Do this: Go from the first line to the line with "below is 0.1 mm" and return those lines verbatim, ends included.

Data block:
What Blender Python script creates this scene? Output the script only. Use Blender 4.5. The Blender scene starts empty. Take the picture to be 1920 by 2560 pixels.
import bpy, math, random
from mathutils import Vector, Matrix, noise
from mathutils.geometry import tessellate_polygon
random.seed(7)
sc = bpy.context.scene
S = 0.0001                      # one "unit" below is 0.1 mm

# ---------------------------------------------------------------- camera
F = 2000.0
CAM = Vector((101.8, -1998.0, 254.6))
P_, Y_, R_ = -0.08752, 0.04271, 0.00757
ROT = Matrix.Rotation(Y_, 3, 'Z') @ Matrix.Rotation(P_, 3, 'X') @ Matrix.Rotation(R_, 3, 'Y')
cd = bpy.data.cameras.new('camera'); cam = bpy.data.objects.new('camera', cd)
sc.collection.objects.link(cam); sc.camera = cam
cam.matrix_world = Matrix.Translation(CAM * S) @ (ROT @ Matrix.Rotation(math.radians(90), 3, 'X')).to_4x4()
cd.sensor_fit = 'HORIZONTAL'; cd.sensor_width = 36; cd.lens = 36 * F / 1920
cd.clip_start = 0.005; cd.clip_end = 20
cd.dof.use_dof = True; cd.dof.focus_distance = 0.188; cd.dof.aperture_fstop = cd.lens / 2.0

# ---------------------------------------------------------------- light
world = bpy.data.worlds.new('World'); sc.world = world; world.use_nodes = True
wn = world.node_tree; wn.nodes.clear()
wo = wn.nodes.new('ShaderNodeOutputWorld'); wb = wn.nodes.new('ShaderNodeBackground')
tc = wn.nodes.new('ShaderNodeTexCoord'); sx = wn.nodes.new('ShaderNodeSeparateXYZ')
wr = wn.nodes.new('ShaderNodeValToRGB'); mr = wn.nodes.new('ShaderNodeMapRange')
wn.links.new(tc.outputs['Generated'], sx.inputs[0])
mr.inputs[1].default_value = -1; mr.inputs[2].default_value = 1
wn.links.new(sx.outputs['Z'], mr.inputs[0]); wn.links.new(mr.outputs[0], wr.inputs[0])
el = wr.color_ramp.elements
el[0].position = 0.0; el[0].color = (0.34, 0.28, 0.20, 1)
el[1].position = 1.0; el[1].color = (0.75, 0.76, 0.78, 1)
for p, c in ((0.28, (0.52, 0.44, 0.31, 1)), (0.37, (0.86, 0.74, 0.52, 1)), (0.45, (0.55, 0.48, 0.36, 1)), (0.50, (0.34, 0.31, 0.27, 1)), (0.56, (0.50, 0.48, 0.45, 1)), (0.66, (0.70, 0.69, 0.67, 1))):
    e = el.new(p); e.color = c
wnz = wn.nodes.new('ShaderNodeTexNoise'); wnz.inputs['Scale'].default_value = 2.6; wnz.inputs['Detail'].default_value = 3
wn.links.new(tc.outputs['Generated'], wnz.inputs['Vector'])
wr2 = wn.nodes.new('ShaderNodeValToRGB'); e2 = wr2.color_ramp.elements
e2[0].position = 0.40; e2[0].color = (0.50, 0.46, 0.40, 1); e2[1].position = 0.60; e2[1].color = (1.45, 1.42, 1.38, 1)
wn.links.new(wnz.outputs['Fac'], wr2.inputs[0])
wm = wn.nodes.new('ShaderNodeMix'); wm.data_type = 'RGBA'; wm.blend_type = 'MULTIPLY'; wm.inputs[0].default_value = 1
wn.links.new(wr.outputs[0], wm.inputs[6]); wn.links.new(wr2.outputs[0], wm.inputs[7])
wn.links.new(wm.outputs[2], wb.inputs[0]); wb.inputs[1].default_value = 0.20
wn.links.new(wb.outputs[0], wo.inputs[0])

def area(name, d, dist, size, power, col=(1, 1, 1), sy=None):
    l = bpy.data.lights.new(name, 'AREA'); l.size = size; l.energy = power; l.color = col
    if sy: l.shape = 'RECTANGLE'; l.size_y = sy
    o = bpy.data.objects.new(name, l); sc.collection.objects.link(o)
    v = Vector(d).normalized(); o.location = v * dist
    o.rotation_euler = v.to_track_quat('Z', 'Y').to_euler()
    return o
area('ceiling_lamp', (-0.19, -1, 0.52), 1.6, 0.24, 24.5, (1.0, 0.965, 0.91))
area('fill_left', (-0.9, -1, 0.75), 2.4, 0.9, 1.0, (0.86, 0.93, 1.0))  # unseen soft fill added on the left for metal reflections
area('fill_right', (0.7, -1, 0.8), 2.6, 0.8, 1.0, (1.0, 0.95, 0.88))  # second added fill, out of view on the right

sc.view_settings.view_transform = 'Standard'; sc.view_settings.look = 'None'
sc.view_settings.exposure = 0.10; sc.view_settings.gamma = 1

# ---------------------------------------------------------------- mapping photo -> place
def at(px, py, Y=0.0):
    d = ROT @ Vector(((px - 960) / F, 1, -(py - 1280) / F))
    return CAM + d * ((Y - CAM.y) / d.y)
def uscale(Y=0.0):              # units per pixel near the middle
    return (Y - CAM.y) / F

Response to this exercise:
What Blender Python script creates this scene? Output the script only. Use Blender 4.5. The Blender scene starts empty. Take the picture to be 1920 by 2560 pixels.
import bpy, math, random
from mathutils import Vector, Matrix, noise
from mathutils.geometry import tessellate_polygon
random.seed(7)
sc = bpy.context.scene
S = 0.0001                      # one "unit" below is 0.1 mm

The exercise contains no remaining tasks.